Exercise description: Gather all lines from the material that contain the word "finishes".

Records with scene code
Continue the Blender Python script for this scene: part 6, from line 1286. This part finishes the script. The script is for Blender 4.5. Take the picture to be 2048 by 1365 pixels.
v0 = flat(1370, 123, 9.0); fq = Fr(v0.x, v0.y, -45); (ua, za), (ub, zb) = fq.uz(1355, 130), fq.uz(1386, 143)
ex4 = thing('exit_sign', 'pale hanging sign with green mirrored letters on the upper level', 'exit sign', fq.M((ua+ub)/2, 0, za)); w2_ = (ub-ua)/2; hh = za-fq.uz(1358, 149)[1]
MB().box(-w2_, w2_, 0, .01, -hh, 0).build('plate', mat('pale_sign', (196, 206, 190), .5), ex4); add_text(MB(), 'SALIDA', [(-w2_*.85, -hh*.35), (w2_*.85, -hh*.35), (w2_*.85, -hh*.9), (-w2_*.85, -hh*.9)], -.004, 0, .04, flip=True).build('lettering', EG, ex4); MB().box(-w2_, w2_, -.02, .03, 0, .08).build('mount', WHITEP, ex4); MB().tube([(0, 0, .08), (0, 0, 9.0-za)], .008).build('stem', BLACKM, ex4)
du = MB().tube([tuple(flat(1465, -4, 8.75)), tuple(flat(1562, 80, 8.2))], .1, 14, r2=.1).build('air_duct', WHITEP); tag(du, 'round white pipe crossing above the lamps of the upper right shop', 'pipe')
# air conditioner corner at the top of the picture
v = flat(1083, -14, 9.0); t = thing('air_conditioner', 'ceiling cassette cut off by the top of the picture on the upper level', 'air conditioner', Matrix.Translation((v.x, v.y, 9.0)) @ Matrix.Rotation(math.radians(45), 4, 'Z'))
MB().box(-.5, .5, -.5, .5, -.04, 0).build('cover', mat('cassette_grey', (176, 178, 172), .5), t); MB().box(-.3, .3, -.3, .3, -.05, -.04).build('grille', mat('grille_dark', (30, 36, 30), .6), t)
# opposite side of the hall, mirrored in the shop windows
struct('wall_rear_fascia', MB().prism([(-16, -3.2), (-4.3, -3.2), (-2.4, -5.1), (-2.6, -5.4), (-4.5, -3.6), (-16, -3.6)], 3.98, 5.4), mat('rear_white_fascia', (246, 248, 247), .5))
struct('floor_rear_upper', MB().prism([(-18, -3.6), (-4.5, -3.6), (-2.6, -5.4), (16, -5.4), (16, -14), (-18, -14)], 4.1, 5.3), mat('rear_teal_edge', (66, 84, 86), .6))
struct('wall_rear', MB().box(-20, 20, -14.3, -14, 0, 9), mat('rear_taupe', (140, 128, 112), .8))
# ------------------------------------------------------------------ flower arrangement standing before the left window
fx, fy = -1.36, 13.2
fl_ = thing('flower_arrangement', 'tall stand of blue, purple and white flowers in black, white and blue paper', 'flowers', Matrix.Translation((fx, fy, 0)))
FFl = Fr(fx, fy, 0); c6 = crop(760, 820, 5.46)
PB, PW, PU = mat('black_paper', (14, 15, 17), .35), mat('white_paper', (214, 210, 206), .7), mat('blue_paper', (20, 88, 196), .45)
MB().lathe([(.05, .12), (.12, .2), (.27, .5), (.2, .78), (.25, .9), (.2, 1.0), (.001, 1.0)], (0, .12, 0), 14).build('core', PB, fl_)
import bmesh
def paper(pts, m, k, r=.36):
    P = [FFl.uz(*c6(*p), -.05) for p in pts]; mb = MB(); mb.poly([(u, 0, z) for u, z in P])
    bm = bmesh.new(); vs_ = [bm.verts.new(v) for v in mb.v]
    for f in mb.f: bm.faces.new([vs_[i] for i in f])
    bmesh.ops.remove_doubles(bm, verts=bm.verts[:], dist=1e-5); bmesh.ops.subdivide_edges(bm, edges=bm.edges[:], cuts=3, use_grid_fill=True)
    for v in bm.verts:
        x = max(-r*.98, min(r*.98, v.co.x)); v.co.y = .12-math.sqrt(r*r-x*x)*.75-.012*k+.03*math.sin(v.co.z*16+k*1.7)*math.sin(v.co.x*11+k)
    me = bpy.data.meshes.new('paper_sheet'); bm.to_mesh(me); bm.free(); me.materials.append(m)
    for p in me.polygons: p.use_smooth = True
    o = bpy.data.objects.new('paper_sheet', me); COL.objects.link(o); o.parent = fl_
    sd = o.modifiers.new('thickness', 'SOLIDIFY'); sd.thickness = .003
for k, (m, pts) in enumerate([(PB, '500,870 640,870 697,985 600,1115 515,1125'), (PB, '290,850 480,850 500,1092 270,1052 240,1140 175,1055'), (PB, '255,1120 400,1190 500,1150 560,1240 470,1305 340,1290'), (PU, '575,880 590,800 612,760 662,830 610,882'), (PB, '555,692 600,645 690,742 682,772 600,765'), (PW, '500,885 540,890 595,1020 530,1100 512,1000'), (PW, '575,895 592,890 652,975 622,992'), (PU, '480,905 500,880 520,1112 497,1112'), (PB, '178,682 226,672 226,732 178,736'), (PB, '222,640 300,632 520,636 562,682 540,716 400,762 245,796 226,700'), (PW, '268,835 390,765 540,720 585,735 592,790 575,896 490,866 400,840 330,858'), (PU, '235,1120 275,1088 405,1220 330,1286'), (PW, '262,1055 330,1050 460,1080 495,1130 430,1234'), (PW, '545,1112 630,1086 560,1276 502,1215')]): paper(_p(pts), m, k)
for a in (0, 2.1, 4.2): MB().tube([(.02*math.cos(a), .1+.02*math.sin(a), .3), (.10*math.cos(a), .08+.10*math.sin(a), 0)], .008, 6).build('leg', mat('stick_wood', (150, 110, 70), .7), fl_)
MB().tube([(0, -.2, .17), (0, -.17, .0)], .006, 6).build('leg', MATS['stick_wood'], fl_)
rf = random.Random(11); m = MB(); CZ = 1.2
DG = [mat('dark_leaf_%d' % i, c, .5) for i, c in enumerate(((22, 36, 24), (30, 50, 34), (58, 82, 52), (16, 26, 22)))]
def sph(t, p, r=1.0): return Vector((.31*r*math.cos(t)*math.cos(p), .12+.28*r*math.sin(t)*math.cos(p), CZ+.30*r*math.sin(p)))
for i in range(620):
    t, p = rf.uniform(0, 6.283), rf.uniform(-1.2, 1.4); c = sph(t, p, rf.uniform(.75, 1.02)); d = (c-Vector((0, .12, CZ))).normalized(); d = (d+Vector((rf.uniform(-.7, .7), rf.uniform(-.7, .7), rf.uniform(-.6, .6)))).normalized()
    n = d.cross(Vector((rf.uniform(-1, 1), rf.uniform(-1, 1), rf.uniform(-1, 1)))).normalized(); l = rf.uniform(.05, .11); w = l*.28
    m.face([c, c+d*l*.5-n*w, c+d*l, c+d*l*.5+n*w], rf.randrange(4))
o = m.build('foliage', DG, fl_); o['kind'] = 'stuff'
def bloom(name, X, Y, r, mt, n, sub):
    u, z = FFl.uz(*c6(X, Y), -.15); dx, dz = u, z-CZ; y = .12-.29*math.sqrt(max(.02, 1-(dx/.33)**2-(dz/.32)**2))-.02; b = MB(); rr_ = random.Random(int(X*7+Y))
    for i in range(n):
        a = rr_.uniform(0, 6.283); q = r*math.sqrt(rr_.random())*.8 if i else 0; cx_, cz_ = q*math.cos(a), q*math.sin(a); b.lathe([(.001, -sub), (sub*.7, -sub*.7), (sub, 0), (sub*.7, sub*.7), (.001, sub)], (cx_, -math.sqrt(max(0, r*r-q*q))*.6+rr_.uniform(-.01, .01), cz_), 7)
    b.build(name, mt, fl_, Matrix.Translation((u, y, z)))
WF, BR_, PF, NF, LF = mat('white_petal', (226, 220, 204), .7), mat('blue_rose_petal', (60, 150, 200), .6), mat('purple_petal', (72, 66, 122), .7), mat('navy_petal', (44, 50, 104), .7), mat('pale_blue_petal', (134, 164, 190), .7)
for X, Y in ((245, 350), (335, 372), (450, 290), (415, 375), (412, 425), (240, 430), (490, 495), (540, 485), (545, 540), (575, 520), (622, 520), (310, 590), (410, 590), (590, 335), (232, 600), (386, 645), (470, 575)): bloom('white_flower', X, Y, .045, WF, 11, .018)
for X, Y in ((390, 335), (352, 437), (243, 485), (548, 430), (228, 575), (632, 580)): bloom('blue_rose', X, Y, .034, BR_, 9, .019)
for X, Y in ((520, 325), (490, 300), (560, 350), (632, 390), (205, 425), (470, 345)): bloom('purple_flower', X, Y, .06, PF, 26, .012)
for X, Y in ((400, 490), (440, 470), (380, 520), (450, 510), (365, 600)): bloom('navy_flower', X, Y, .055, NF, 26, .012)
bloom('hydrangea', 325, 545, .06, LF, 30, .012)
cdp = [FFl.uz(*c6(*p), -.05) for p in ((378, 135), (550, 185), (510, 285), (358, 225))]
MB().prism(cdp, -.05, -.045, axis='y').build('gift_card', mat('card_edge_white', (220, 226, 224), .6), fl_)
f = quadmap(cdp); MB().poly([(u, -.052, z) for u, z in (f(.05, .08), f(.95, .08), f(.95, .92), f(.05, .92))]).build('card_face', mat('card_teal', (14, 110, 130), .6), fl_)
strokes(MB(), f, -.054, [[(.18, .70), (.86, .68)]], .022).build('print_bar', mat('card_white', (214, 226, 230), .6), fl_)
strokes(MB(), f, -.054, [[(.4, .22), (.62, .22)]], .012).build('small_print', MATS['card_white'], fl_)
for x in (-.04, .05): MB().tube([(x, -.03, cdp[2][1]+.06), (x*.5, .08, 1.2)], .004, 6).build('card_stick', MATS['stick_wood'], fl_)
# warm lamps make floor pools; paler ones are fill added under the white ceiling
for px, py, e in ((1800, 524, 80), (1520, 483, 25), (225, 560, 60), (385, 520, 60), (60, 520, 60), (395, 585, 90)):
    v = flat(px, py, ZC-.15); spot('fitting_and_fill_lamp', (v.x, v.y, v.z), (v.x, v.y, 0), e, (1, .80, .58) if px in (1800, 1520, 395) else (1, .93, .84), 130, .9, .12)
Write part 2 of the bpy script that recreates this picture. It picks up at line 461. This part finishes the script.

Exercise output:
Continue the Blender Python script for this scene: part 6, from line 1286. This part finishes the script. The script is for Blender 4.5. Take the picture to be 2048 by 1365 pixels.
Write part 2 of the bpy script that recreates this picture. It picks up at line 461. This part finishes the script.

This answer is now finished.